Long process to re-open Endeavor

Endeavor Mine Headframe ▪ File Photo

Cobar was buzzing with the news last week the Endeavor Mine would be sold after Polymetals Resources Ltd announced it had entered into a sale agreement with Orana Minerals.

And while there was plenty of excited anticipation that new jobs would be created, Polymetals Executive Chairman Dave Sproule told The Cobar Weekly a possible mine re-start would still be a long way off.

“Our motto is to hasten slowly,” Mr Sproule said.

He said the aim was to bring the Endeavor Project back on-line on a measured basis once sufficient ore reserves were established to support long-term production.

“An explorations and remodeling exercise has to be done first. We have no intention of starting the project too soon without having sufficient reserves ahead of us to support the operation in the future,” he said.

“We’d like to demonstrate sufficient ore reserves to give us at least five to 10 years mine life.

“It’s going to take some time to demonstrate.
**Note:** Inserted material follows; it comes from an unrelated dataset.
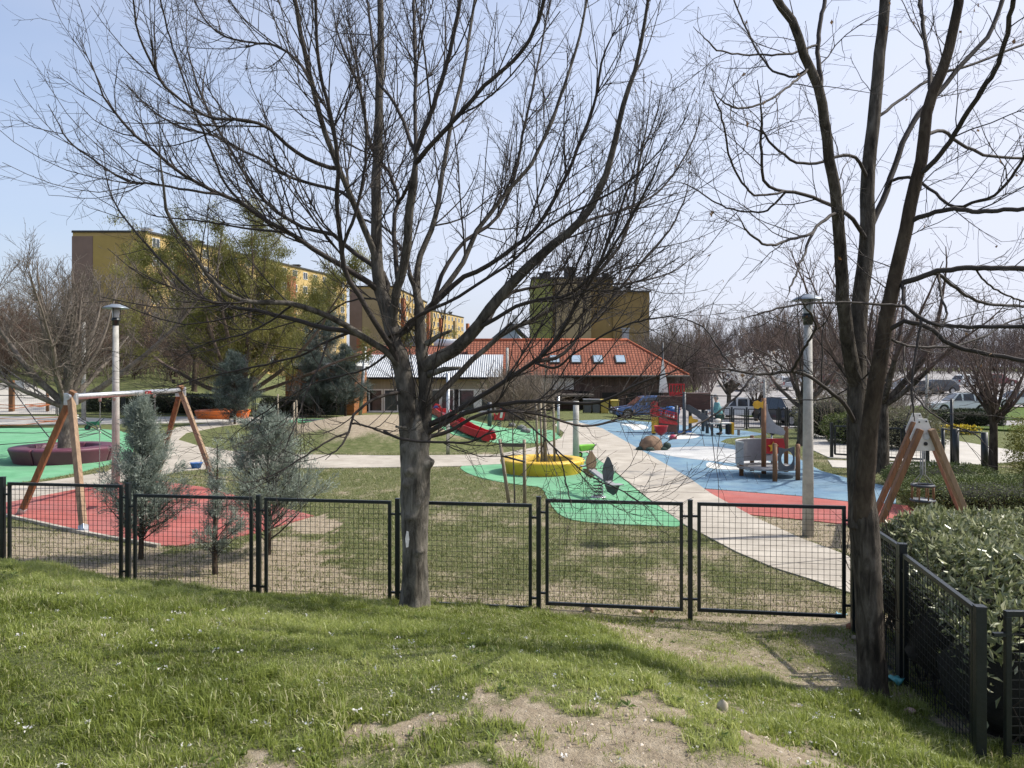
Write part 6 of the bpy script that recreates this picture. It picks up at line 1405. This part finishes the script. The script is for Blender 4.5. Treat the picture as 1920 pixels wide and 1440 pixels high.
# ---------------------------------------------------------------- cars, bins, far fences, hedges
M_tyre = mat('tyre', (.018, .018, .018), .8, .2, 20); M_rim = mat('alloy', (.38, .38, .39), .35, .1, 10, metal=.7)
M_cgl = glass('car_glass', (.025, .03, .035), .05); M_head = mat('headlight_glass', (.60, .61, .62), .1, .1, 6); M_tail = mat('tail_light', (.35, .02, .02), .2, .2, 6)
PLATE = mat('number_plate', (.7, .7, .68), .5, .05, 8)
def paint(nm, c): return mat(nm, c, .28, .06, 3, spec=.5, coat=.6)
def car_parts(root, pt, L=4.3, W=1.76, Hh=1.5, kind='hatch'):
    """a car at the origin, nose towards +x"""
    h = L/2; zb = .28; zs = Hh*.58; wr = .33; ax = (-h*.60, h*.62)
    prof = [(-h, .45), (-h*.99, zs*.95), (-h*.93, zs), (h*.42, zs), (h*.86, zs*.86), (h*.985, zs*.70), (h, .42), (h*.97, zb)]
    low = []
    for c in (ax[1], ax[0]):
        for i in range(9): a = math.pi*i/8; low.append((c+math.cos(a)*(wr+.06), zb+math.sin(a)*(wr+.10)))
    prof = prof+low+[(-h*.97, zb)]
    k = MB(); n = len(prof)
    for s, w in ((-1, W/2), (1, W/2)): pass
    rows = []
    for w, inset in ((-W/2, .0), (-W/2+.10, .0), (W/2-.10, .0), (W/2, .0)): rows.append([Vector((x*(1-.02*(abs(w) > W/2-.05)), w*(1-.07*max(0, (z-.5)/.5)) if abs(w) > W/2-.05 else w, z)) for x, z in prof])
    vs = sum(rows, []); fs = [tuple(range(n)), tuple(range(3*n, 4*n))[::-1]]
    for r in range(3):
        for i in range(n): j = (i+1) % n; fs.append((r*n+i, (r+1)*n+i, (r+1)*n+j, r*n+j))
    k.add(vs, fs); b = k.build('body', pt, root, .03)
    # cabin
    if kind == 'estate': cp = [(-h*.95, zs), (-h*.86, Hh*.97), (-h*.78, Hh), (h*.02, Hh), (h*.12, Hh*.97), (h*.42, zs)]
    else: cp = [(-h*.93, zs), (-h*.74, Hh*.93), (-h*.55, Hh), (h*.0, Hh), (h*.10, Hh*.98), (h*.44, zs)]
    def cab(inset, cp): return [Vector((x, s*(W/2-.03-.20*(z-zs)/(Hh-zs)-inset), z)) for s in (-1, 1) for x, z in cp]
    m = len(cp); k = MB(); k.add(cab(0, cp), [tuple(range(m)), tuple(range(m, 2*m))[::-1]]+[(i, i+m, i+1+m, i+1) for i in range(m-1)]); k.build('cabin', pt, root, .03)
    zg = zs+.05; zt = Hh-.10
    for s in (-1, 1):
        spans = [(-h*.80, -h*.42), (-h*.38, -h*.02), (h*.02, h*.30)] if kind == 'estate' else [(-h*.70, -h*.34), (-h*.30, h*.02), (h*.06, h*.30)]
        for i, (a, c) in enumerate(spans):
            ya = lambda z: s*(W/2-.03-.20*(z-zs)/(Hh-zs)+.008)
            a2 = a+(.10*h if i == 0 and kind != 'estate' else .02*h); c2 = c-(.20*h if i == 2 else .015*h)
            V = [Vector((a, ya(zg), zg)), Vector((c, ya(zg), zg)), Vector((c2, ya(zt), zt)), Vector((a2, ya(zt), zt))]; q = MB(); q.add(V+[v-Vector((0, s*.03, 0)) for v in V], [(0, 1, 2, 3), (7, 6, 5, 4)]+[(j, (j+1) % 4, 4+(j+1) % 4, 4+j) for j in range(4)]); q.build('side_window', M_cgl, root)
    def plate(nm, x0, z0, x1, z1, mm, nx):
        q = MB(); w0, w1 = W/2-.12, W/2-.28; V = [Vector((x0, -w0, z0)), Vector((x0, w0, z0)), Vector((x1, w1, z1)), Vector((x1, -w1, z1))]; q.add(V+[v-Vector((nx*.03, 0, -.0)) for v in V], [(0, 1, 2, 3), (7, 6, 5, 4)]+[(j, (j+1) % 4, 4+(j+1) % 4, 4+j) for j in range(4)]); q.build(nm, mm, root)
    plate('windscreen', h*.43, zs+.05, h*.15, Hh-.07, M_cgl, 1); plate('rear_window', cp[0][0]+.03*h*.0-.012, zs+.06, cp[1][0]-.012, Hh*.93, M_cgl, -1)
    for x in ax:
        for s in (-1, 1):
            y = s*(W/2-.11); q = MB(); q.cyl((x, y-.105, wr), (x, y+.105, wr), wr, n=24); w = q.build('wheel', M_tyre, root, .03)
            q = MB(); q.cyl((x, y+s*.10, wr), (x, y+s*.118, wr), wr*.66, n=20)
            q.build('rim', M_rim, w)
    for s in (-1, 1):
        q = MB(); q.sphere((h*.93, s*(W/2-.26), zs*.78), (.11, .22, .09), 12, 8); q.build('headlight', M_head, root)
        q = MB(); q.box((-h*.985, s*(W/2-.18), zs*.82), (.10, .22, .30)); q.build('tail_light', M_tail, root, .02)
        q = MB(); q.sphere((h*.34, s*(W/2+.07), zs+.06), (.07, .10, .07), 10, 6); q.build('mirror', pt, root)
    q = MB(); q.box((h*.985, 0, zs*.52), (.10, W*.72, .20)); q.box((h*.99, 0, zs*.80), (.06, W*.42, .09)); q.build('grille', M_dpan, root, .02)
    q = MB(); q.box((h*1.0+.042, 0, .46), (.012, .50, .11)); q.build('number_plate', PLATE, root)
def car(px, by, rz, pt, lab, kind='hatch', L=4.2, Hh=1.5, s=1.0, group=None):
    g = G(px, by); t = thing('parked_car', lab, 'car', (0, 0, 0), group); car_parts(t, pt, L, 1.78, Hh, kind)
    t.location = g+Vector((0, 0, .03)); t.rotation_euler.z = R_(rz); t.scale = (s, s, s); return t
black = paint('black_paint', (.012, .014, .02)); white = paint('white_paint', (.62, .63, .62)); blue = paint('blue_paint', (.04, .10, .26)); silver = paint('silver_paint', (.38, .39, .40)); darkred = paint('dark_red_paint', (.16, .02, .025))
car(1478, 797, -68, black, 'black hatchback facing the camera behind the far mesh fence', 'hatch', 4.1, 1.6, 1.06)
car(1797, 775, 172, white, 'white estate car seen from its rear left side by the dark clipped hedge', 'estate', 4.5, 1.62)
car(1754, 739, 188, black, 'black car parked broadside beyond the white estate car', 'hatch', 4.3, 1.5)
car(1712, 741, 172, paint('charcoal_paint', (.03, .03, .034)), 'charcoal car overlapping the black one in the far row', 'hatch', 4.2, 1.45)
car(1208, 786, 186, blue, 'blue car half hidden behind the climbing ship', 'hatch', 4.3, 1.5)
car(1905, 765, 176, white, 'white car cut off by the right edge beyond the thuja hedge', 'hatch', 4.3, 1.5)
car(1384, 786, 165, white, 'white car behind the far mesh fence beside the person', 'hatch', 4.2, 1.5)
car(1690, 735, 165, silver, 'silver car left of the charcoal one in the far row', 'hatch', 4.2, 1.45)
far = thing('parked_car', 'distant parked car in the row past the grass island', 'car', (0, 0, 0), 'distant cars parked past the grass island'); car_parts(far, black, 4.2, 1.76, 1.48)
variants = [far]
for pt in (silver, white, darkred):
    f2 = thing('parked_car', 'distant parked car in the row past the grass island', 'car', (0, 0, 0), 'distant cars parked past the grass island'); car_parts(f2, pt, 4.2, 1.76, 1.48); variants.append(f2)
spots = [(1372, 724, 80), (1399, 733, 265), (1412, 722, 90), (1432, 731, 85), (1452, 721, 268), (1470, 731, 88), (1497, 722, 85), (1545, 726, 90), (1580, 724, 92), (1625, 722, 85), (1820, 726, 10), (1870, 724, 5)]
used = [0]*4
for i, (px, by, rz) in enumerate(spots):
    q = variants[i % 4]; o = q if not used[i % 4] else copy_tree(q); used[i % 4] = 1; o.location = G(px, by)+Vector((0, 0, .03)); o.rotation_euler.z = R_(rz)

def wheelie_bin(px, by, m, lab, Y=56):
    x = (px-960)/F*Y; z = Hf(x, Y); t = thing('rubbish_bin', lab, 'bin', (x, Y, z))
    k = MB(); k.box((x, Y, z+.50), (.50, .52, .92), tx=1.16, ty=1.16); k.build('body', m, t, .03)
    k = MB(); k.box((x, Y-.02, z+.99), (.64, .70, .07), R=Matrix.Rotation(.08, 3, 'X')); k.build('lid', m, t, .02)
    for s in (-1, 1):
        k = MB(); k.cyl((x+s*.24, Y+.24, z+.1), (x+s*.30, Y+.24, z+.1), .1, n=12); k.build('wheel', M_tyre, t)
ybin = mat('yellow_bin_plastic', (.40, .31, .07), .5, .12, 5); gbin = mat('grey_bin_plastic', (.085, .09, .095), .5, .12, 5)
for px, m, lab in ((1133, ybin, 'left one of two yellow wheelie bins beside the blue car'), (1152, ybin, 'yellow wheelie bin nearest the blue car'), (1101, gbin, 'grey wheelie bin leftmost of the dark pair by the yellow ones'), (1117, gbin, 'grey wheelie bin touching the yellow pair')):
    wheelie_bin(px, 786, m, lab)
def simple_fence(pts, lab, hgt, n_wire, name='mesh_fence', pr=.04, M=None):
    c = Vector((*pts[0], Hf(*pts[0]))); t = thing(name, lab, 'fence', c)
    for i, (x, y) in enumerate(pts):
        z = Hf(x, y); k = MB(); k.box((x, y, z+hgt/2), (pr*2, pr*2, hgt+.1)); k.build('post', M_steel, t)
    for (a, b) in zip(pts[:-1], pts[1:]):
        a3 = Vector((*a, Hf(*a))); b3 = Vector((*b, Hf(*b))); k = MB(); d = (b3-a3).normalized()
        for z in (.12, hgt-.05): k.beam(a3+d*.1+Vector((0, 0, z)), b3-d*.1+Vector((0, 0, z)), .05, .05)
        for s in (a3+d*.1, b3-d*.1): k.beam(s+Vector((0, 0, .12)), s+Vector((0, 0, hgt-.05)), .05, .05)
        f = k.build('panel_frame', M_steel, t); k = MB(); L = (b3-a3).length; n = int(L/.12)
        for i in range(1, n): q = a3.lerp(b3, i/n); k.beam(q+Vector((0, 0, .12)), q+Vector((0, 0, hgt-.05)), .006, .006, up=(0, 1, 0))
        for i in range(1, n_wire): z = .12+(hgt-.17)*i/n_wire; k.beam(a3+Vector((0, 0, z)), b3+Vector((0, 0, z)), .006, .006)
        k.build('wire_mesh', M_wire, f)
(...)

“There is remnant resources within the mine, but they need to be re-modelled, and mining methods also, to see what might actually be extracted from the mine

“We will also be focusing on precious metals, gold and silver, so we’re looking very keenly at the geology at the deposit and we’re also looking very keenly at the regional exploration,” he said.

“The project takes in 1,100km² of exploration licences and there’s about 50 years of exploration history within that licensed area,” he said.

“We’ve been combing through the data looking at exploration targets which need to be tested and hopefully some of those will return resources and hopefully reserves.

“Polymetals has always been very cost effective at how we do things.

“We just need to get it right.”

Mr Sproule said the renegotiation of the silver royalty over the mine from a 100 per cent Silver Streaming Royalty to a four per cent lead, zinc and silver Net Smelter Royalty had greatly improved mine economics.

“It has removed a significant financial constraint and enhanced the potential to unlock new life for the project,” Mr Sproule said.

“Exploration success, followed by relevant scoping, prefeasibility and feasibility studies have the potential to deliver a long-term economic mining operation.”

When asked if he thought the mine could ever get back to “full swing”, Mr Sproule said he couldn’t say.

“It depends on the success of our exploration work, our remodeling work and, in particular, metallurgical test work, that might allow us to be able to leach a portion of gold and silver from the ore and add further revenue.”

He said the mine currently has a standard flotation plant and the company may be able to extract further value by applying hydrometallurgical or other processing techniques.

“We understand only too well what that means for the Cobar township, the region, the suppliers, the workforce and so on.

“It will be a hands-on approach, a practical approach and we’ll hasten slowly,” he said.